Dr Andrew Wilson, My Housing Market: "Although recent data remains positive overall with lower jobless rate, declining budget deficit and a steadying dollar, concerns are increasing regarding rising trade barriers imposed particularly by US and China. Increased fuel costs will also be concerning the RBA with wages yet to rise as expected. Rates will remain on hold and the case for a near-term cut - although clearly an outside chance - is strengthening."

Jonathan Chancellor, Property Observer: "The central bank don't have it going all their way, but there's no way they see any trigger in what's happening and not happening across Australia. Falling house prices is fine, though the board has noted they are becoming more widespread especially across Sydney and Melbourne."

Matthew Peter, QIC: "The RBA will be on remain on hold.

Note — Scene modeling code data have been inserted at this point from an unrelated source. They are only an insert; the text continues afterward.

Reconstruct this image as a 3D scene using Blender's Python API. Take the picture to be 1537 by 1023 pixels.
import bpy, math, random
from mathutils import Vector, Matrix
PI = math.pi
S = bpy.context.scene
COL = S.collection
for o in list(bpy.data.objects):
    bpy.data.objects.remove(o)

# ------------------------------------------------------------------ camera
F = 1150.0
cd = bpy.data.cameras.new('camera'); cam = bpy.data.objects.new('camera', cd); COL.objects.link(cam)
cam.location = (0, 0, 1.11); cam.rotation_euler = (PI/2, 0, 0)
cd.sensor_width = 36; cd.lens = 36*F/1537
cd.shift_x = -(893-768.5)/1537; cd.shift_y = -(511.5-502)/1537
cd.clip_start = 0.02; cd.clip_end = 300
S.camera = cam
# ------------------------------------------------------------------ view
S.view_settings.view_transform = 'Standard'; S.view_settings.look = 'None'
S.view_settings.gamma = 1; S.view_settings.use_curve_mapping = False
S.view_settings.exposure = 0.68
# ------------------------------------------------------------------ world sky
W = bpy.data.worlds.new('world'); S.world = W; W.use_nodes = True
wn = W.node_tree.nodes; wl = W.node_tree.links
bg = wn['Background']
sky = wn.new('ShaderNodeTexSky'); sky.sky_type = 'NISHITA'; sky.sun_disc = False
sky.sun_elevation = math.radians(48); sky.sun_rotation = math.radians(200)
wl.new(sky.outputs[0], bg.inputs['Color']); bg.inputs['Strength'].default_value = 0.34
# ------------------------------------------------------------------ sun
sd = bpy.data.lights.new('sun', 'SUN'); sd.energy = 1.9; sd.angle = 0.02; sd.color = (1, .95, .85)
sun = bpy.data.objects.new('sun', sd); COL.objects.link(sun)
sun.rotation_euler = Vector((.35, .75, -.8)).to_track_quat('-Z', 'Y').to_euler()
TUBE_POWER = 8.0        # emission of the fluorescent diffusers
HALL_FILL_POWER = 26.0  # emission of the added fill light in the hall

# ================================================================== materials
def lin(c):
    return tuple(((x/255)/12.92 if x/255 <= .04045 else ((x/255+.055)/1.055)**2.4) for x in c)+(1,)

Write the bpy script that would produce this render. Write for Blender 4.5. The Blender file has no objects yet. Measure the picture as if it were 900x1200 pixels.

However, with the Australian economy firming and the labour market tightening, the RBA will be in a position to begin rate hikes sometime in the second quarter of 2019."

Noel Whittaker, QUT: "No reason to move either way."

Nerida Conisbee, REA Group: "While there have been some recent positive signs in the economy, it still isn't strong enough to start increasing rates."

Christine Williams, Smarter Property Investing P/L: "Whilst the Royal Commission is still in progress I don't think the Reserve Bank will move."

Brian Parker, Sunsuper: "Still plenty of spare labour market capacity, and not enough evidence that wage and price pressures are strong enough to force a hike."

Clement Tisdell, UQ-School of Economics: "Economy is not overheated and the RBA would like to do what little it can to restrain increases in the rate of interest charged by the private sector given the level of debt."

Other participants: Bill Evans, Westpac. Nicholas Gruen, Lateral Economics.